Current Democratic candidates for the House and Senate have raised a combined total of $1.2 billion, compared with $790 million for Republicans, according to the Center for Responsive Politics. That huge gap can be partly explained by the $310 million raised by Democrats from small donors – $215 million more than the $95 million in small-dollar donations to Republican candidates…
Women have historically donated to political campaigns at much lower rates than men. That has radically changed in 2018, according to data collected by the Center for Responsive Politics. Women have donated a total of $398 million in disclosed contributions above $200.
The States
U.S. News & World Report: State and Local Citizen Initiatives Put Democracy on the Ballot
By Susan Milligan
Should Measure 1 pass, it would be the most sweeping anti-corruption package [North Dakota] has ever adopted, addressing the use of campaign cash, legislator conflicts of interest and transparency, ethic experts say.

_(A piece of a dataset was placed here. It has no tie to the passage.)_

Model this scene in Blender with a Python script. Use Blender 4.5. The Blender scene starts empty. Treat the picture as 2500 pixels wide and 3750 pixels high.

The ballot initiative is among two dozen in states and localities across the nation aimed at reforming or protecting the nation’s democracy, according to a detailed assessment by the good government group Common Cause. Some tighten ethics rules or attempt to control money in politics…
Aside from North Dakota, initiatives in Florida, Long Beach, California, Missouri, New Mexico and South Dakota address ethics in government, imposing various new rules on what lawmakers can do – largely preventing them from lobbying whole in office and for a period after leaving office – and creating ethics panels to monitor corruption…
Campaign finance is also on the ballot: Baltimore and Denver voters will consider measures to create some kind of public financing for local campaigns. New York City’s initiative would strengthen its public financing law, while Massachusetts voters will consider a measure to create a 15-member citizens panel to advocate for the reversal of the 2010 Citizen United v. Federal Elections Commission Supreme Court decision, which allowed corporations and labor unions to make unlimited expenditures to influence campaigns. Phoenix has a ballot initiative that would require groups that make expenditures in city elections to disclose their donors to the public.
Wall Street Journal: NYC Initiatives Seek to Curb Campaign Contributions and Board Term Limits
By Katie Honan
The first proposal would slash the maximum amount of a contribution a candidate running for a city office could accept. For citywide office races, it would go from $5,100 to $2,000 for candidates participating in the city’s matching funds program. For New York City Council candidates, the maximum would drop from $2,850 to $1,000.
If the proposal passes, the city will also give $8 to a candidate for every dollar raised until the campaign reaches a certain threshold. The matching funds will be accessible to candidates much earlier in their campaigns than under the current rules.